**The request:** Skip all pictures, then print the remaining material exactly.

════

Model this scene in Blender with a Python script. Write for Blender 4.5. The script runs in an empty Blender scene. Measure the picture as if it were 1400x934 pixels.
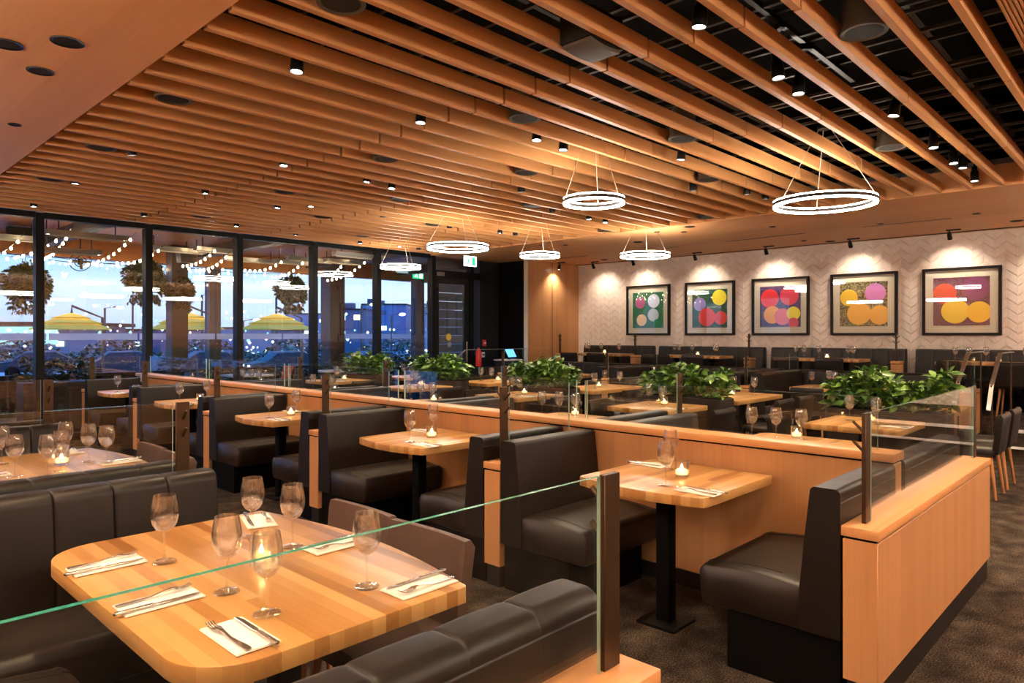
import bpy, bmesh, math, random
from mathutils import Vector, Matrix
R = random.Random(7)
PI = math.pi
SC = bpy.context.scene
COL = SC.collection
ORD = ['first', 'second', 'third', 'fourth', 'fifth', 'sixth', 'seventh', 'eighth', 'ninth', 'tenth', 'eleventh', 'twelfth',
       'thirteenth', 'fourteenth', 'fifteenth', 'sixteenth', 'seventeenth', 'eighteenth', 'nineteenth', 'twentieth',
       'twenty-first', 'twenty-second', 'twenty-third', 'twenty-fourth', 'twenty-fifth', 'twenty-sixth', 'twenty-seventh',
       'twenty-eighth', 'twenty-ninth', 'thirtieth', 'thirty-first', 'thirty-second', 'thirty-third', 'thirty-fourth',
       'thirty-fifth', 'thirty-sixth', 'thirty-seventh', 'thirty-eighth', 'thirty-ninth', 'fortieth', 'forty-first', 'forty-second',
       'forty-third', 'forty-fourth', 'forty-fifth']

# ------------------------------------------------------------------ camera model (x: towards the art wall, y: towards the window wall)
F, CX, CY, EYE = 954.0, 700.0, 458.0, 1.5
CC, SS = .7236, .690


def atz(x, y, z):
    d = F * (EYE - z) / (y - CY); r = (x - CX) / F * d
    return (CC * d + SS * r, SS * d - CC * r)


def atv(x, y, v):
    t = (x - CX) / F; d = v / (SS - CC * t)
    return (d * (CC + SS * t), v, EYE - (y - CY) / F * d)


# ------------------------------------------------------------------ materials
class NT:
    def __init__(s, name):
        s.m = bpy.data.materials.new(name); s.m.use_nodes = True
        s.t = s.m.node_tree; s.t.nodes.clear()
        s.out = s.n('ShaderNodeOutputMaterial')

    def n(s, typ, ins=None, **kw):
        nd = s.t.nodes.new(typ)
        for k, v in kw.items(): setattr(nd, k, v)
        for k, v in (ins or {}).items():
            sock = nd.inputs[k]
            if isinstance(v, bpy.types.NodeSocket): s.t.links.new(v, sock)
            else: sock.default_value = v
        return nd

    def math(s, op, a, b=0.0, c=0.0):
        nd = s.n('ShaderNodeMath', operation=op)
        for i, v in enumerate((a, b, c)):
            if isinstance(v, bpy.types.NodeSocket): s.t.links.new(v, nd.inputs[i])
            else: nd.inputs[i].default_value = v
        return nd.outputs[0]

    def ramp(s, fac, stops):
        nd = s.n('ShaderNodeValToRGB', {'Fac': fac})
        el = nd.color_ramp.elements
        el[0].position, el[0].color = stops[0][0], (*stops[0][1], 1)
        el[1].position, el[1].color = stops[-1][0], (*stops[-1][1], 1)
        for p, c in stops[1:-1]:
            e = el.new(p); e.color = (*c, 1)
        return nd.outputs['Color']

    def bsdf(s, col, rough=.5, metal=0., spec=.5, bump=None, bstr=.3, bdist=.01, emis=None, est=0., **kw):
        b = s.n('ShaderNodeBsdfPrincipled')
        for k, v in (('Base Color', col), ('Roughness', rough), ('Metallic', metal), ('Specular IOR Level', spec)):
            if isinstance(v, bpy.types.NodeSocket): s.t.links.new(v, b.inputs[k])
            elif k == 'Base Color': b.inputs[k].default_value = (*v, 1)
            else: b.inputs[k].default_value = v
        if emis is not None:
            if isinstance(emis, bpy.types.NodeSocket): s.t.links.new(emis, b.inputs['Emission Color'])
            else: b.inputs['Emission Color'].default_value = (*emis, 1)
            b.inputs['Emission Strength'].default_value = est
        for k, v in kw.items(): b.inputs[k.replace('_', ' ')].default_value = v
        if bump is not None:
            bp = s.n('ShaderNodeBump', {'Strength': bstr, 'Distance': bdist, 'Height': bump})
            s.t.links.new(bp.outputs[0], b.inputs['Normal'])
        s.t.links.new(b.outputs[0], s.out.inputs['Surface'])
        return s.m


def plain(name, col, rough=.5, metal=0., spec=.5, **kw):
    return NT(name).bsdf(col, rough, metal, spec, **kw)


def emit(name, col, st):
    t = NT(name)
    e = t.n('ShaderNodeEmission', {'Color': (*col, 1), 'Strength': st})
    t.t.links.new(e.outputs[0], t.out.inputs['Surface'])
    return t.m


def wood(name, c1, c2, axis=0, fine=60., rough=.38, plank=0.0, pax=1, spec=.4):
    """straight-grained timber; AXIS is the grain direction, PLANK the width of the veneer leaves across PAX"""
    t = NT(name)
    tc = t.n('ShaderNodeTexCoord').outputs['Object']
    oi = t.n('ShaderNodeObjectInfo').outputs['Random']
    sc = [fine, fine, fine]; sc[axis] = fine * .03
    off = t.math('MULTIPLY', oi, 37.0)
    comb = t.n('ShaderNodeCombineXYZ', {'X': off, 'Y': off, 'Z': off}).outputs[0]
    mp = t.n('ShaderNodeMapping', {'Vector': tc, 'Scale': sc, 'Location': comb}).outputs[0]
    n1 = t.n('ShaderNodeTexNoise', {'Vector': mp, 'Scale': 1.0, 'Detail': 3., 'Roughness': .6}).outputs['Fac']
    sc2 = [5., 5., 5.]; sc2[axis] = .35
    mp2 = t.n('ShaderNodeMapping', {'Vector': tc, 'Scale': sc2, 'Location': comb}).outputs[0]
    n2 = t.n('ShaderNodeTexNoise', {'Vector': mp2, 'Scale': 1.0, 'Detail': 2.}).outputs['Fac']
    f = t.math('ADD', t.math('MULTIPLY', n1, .5), t.math('MULTIPLY', n2, .5))
    if plank:
        sp = t.n('ShaderNodeSeparateXYZ', {'Vector': tc})
        cell = t.math('FLOOR', t.math('DIVIDE', sp.outputs[pax], plank))
        cell = t.math('ADD', cell, off)
        wn = t.n('ShaderNodeTexWhiteNoise', {'W': cell}, noise_dimensions='1D').outputs['Value']
        f = t.math('ADD', t.math('MULTIPLY', f, .8), t.math('MULTIPLY', wn, .2))
    f2 = t.math('ADD', f, t.math('MULTIPLY', t.math('SUBTRACT', oi, .5), .12))
    col = t.ramp(f2, [(.25, c1), (.75, c2)])
    return t.bsdf(col, rough, spec=spec, bump=n1, bstr=.06, bdist=.002)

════

**Correct response:**
Model this scene in Blender with a Python script. Write for Blender 4.5. The script runs in an empty Blender scene. Measure the picture as if it were 1400x934 pixels.
import bpy, bmesh, math, random
from mathutils import Vector, Matrix
R = random.Random(7)
PI = math.pi
SC = bpy.context.scene
COL = SC.collection
ORD = ['first', 'second', 'third', 'fourth', 'fifth', 'sixth', 'seventh', 'eighth', 'ninth', 'tenth', 'eleventh', 'twelfth',
       'thirteenth', 'fourteenth', 'fifteenth', 'sixteenth', 'seventeenth', 'eighteenth', 'nineteenth', 'twentieth',
       'twenty-first', 'twenty-second', 'twenty-third', 'twenty-fourth', 'twenty-fifth', 'twenty-sixth', 'twenty-seventh',
       'twenty-eighth', 'twenty-ninth', 'thirtieth', 'thirty-first', 'thirty-second', 'thirty-third', 'thirty-fourth',
       'thirty-fifth', 'thirty-sixth', 'thirty-seventh', 'thirty-eighth', 'thirty-ninth', 'fortieth', 'forty-first', 'forty-second',
       'forty-third', 'forty-fourth', 'forty-fifth']

# ------------------------------------------------------------------ camera model (x: towards the art wall, y: towards the window wall)
F, CX, CY, EYE = 954.0, 700.0, 458.0, 1.5
CC, SS = .7236, .690


def atz(x, y, z):
    d = F * (EYE - z) / (y - CY); r = (x - CX) / F * d
    return (CC * d + SS * r, SS * d - CC * r)


def atv(x, y, v):
    t = (x - CX) / F; d = v / (SS - CC * t)
    return (d * (CC + SS * t), v, EYE - (y - CY) / F * d)


# ------------------------------------------------------------------ materials
class NT:
    def __init__(s, name):
        s.m = bpy.data.materials.new(name); s.m.use_nodes = True
        s.t = s.m.node_tree; s.t.nodes.clear()
        s.out = s.n('ShaderNodeOutputMaterial')

    def n(s, typ, ins=None, **kw):
        nd = s.t.nodes.new(typ)
        for k, v in kw.items(): setattr(nd, k, v)
        for k, v in (ins or {}).items():
            sock = nd.inputs[k]
            if isinstance(v, bpy.types.NodeSocket): s.t.links.new(v, sock)
            else: sock.default_value = v
        return nd

    def math(s, op, a, b=0.0, c=0.0):
        nd = s.n('ShaderNodeMath', operation=op)
        for i, v in enumerate((a, b, c)):
            if isinstance(v, bpy.types.NodeSocket): s.t.links.new(v, nd.inputs[i])
            else: nd.inputs[i].default_value = v
        return nd.outputs[0]

    def ramp(s, fac, stops):
        nd = s.n('ShaderNodeValToRGB', {'Fac': fac})
        el = nd.color_ramp.elements
        el[0].position, el[0].color = stops[0][0], (*stops[0][1], 1)
        el[1].position, el[1].color = stops[-1][0], (*stops[-1][1], 1)
        for p, c in stops[1:-1]:
            e = el.new(p); e.color = (*c, 1)
        return nd.outputs['Color']

    def bsdf(s, col, rough=.5, metal=0., spec=.5, bump=None, bstr=.3, bdist=.01, emis=None, est=0., **kw):
        b = s.n('ShaderNodeBsdfPrincipled')
        for k, v in (('Base Color', col), ('Roughness', rough), ('Metallic', metal), ('Specular IOR Level', spec)):
            if isinstance(v, bpy.types.NodeSocket): s.t.links.new(v, b.inputs[k])
            elif k == 'Base Color': b.inputs[k].default_value = (*v, 1)
            else: b.inputs[k].default_value = v
        if emis is not None:
            if isinstance(emis, bpy.types.NodeSocket): s.t.links.new(emis, b.inputs['Emission Color'])
            else: b.inputs['Emission Color'].default_value = (*emis, 1)
            b.inputs['Emission Strength'].default_value = est
        for k, v in kw.items(): b.inputs[k.replace('_', ' ')].default_value = v
        if bump is not None:
            bp = s.n('ShaderNodeBump', {'Strength': bstr, 'Distance': bdist, 'Height': bump})
            s.t.links.new(bp.outputs[0], b.inputs['Normal'])
        s.t.links.new(b.outputs[0], s.out.inputs['Surface'])
        return s.m


def plain(name, col, rough=.5, metal=0., spec=.5, **kw):
    return NT(name).bsdf(col, rough, metal, spec, **kw)


def emit(name, col, st):
    t = NT(name)
    e = t.n('ShaderNodeEmission', {'Color': (*col, 1), 'Strength': st})
    t.t.links.new(e.outputs[0], t.out.inputs['Surface'])
    return t.m


def wood(name, c1, c2, axis=0, fine=60., rough=.38, plank=0.0, pax=1, spec=.4):
    """straight-grained timber; AXIS is the grain direction, PLANK the width of the veneer leaves across PAX"""
    t = NT(name)
    tc = t.n('ShaderNodeTexCoord').outputs['Object']
    oi = t.n('ShaderNodeObjectInfo').outputs['Random']
    sc = [fine, fine, fine]; sc[axis] = fine * .03
    off = t.math('MULTIPLY', oi, 37.0)
    comb = t.n('ShaderNodeCombineXYZ', {'X': off, 'Y': off, 'Z': off}).outputs[0]
    mp = t.n('ShaderNodeMapping', {'Vector': tc, 'Scale': sc, 'Location': comb}).outputs[0]
    n1 = t.n('ShaderNodeTexNoise', {'Vector': mp, 'Scale': 1.0, 'Detail': 3., 'Roughness': .6}).outputs['Fac']
    sc2 = [5., 5., 5.]; sc2[axis] = .35
    mp2 = t.n('ShaderNodeMapping', {'Vector': tc, 'Scale': sc2, 'Location': comb}).outputs[0]
    n2 = t.n('ShaderNodeTexNoise', {'Vector': mp2, 'Scale': 1.0, 'Detail': 2.}).outputs['Fac']
    f = t.math('ADD', t.math('MULTIPLY', n1, .5), t.math('MULTIPLY', n2, .5))
    if plank:
        sp = t.n('ShaderNodeSeparateXYZ', {'Vector': tc})
        cell = t.math('FLOOR', t.math('DIVIDE', sp.outputs[pax], plank))
        cell = t.math('ADD', cell, off)
        wn = t.n('ShaderNodeTexWhiteNoise', {'W': cell}, noise_dimensions='1D').outputs['Value']
        f = t.math('ADD', t.math('MULTIPLY', f, .8), t.math('MULTIPLY', wn, .2))
    f2 = t.math('ADD', f, t.math('MULTIPLY', t.math('SUBTRACT', oi, .5), .12))
    col = t.ramp(f2, [(.25, c1), (.75, c2)])
    return t.bsdf(col, rough, spec=spec, bump=n1, bstr=.06, bdist=.002)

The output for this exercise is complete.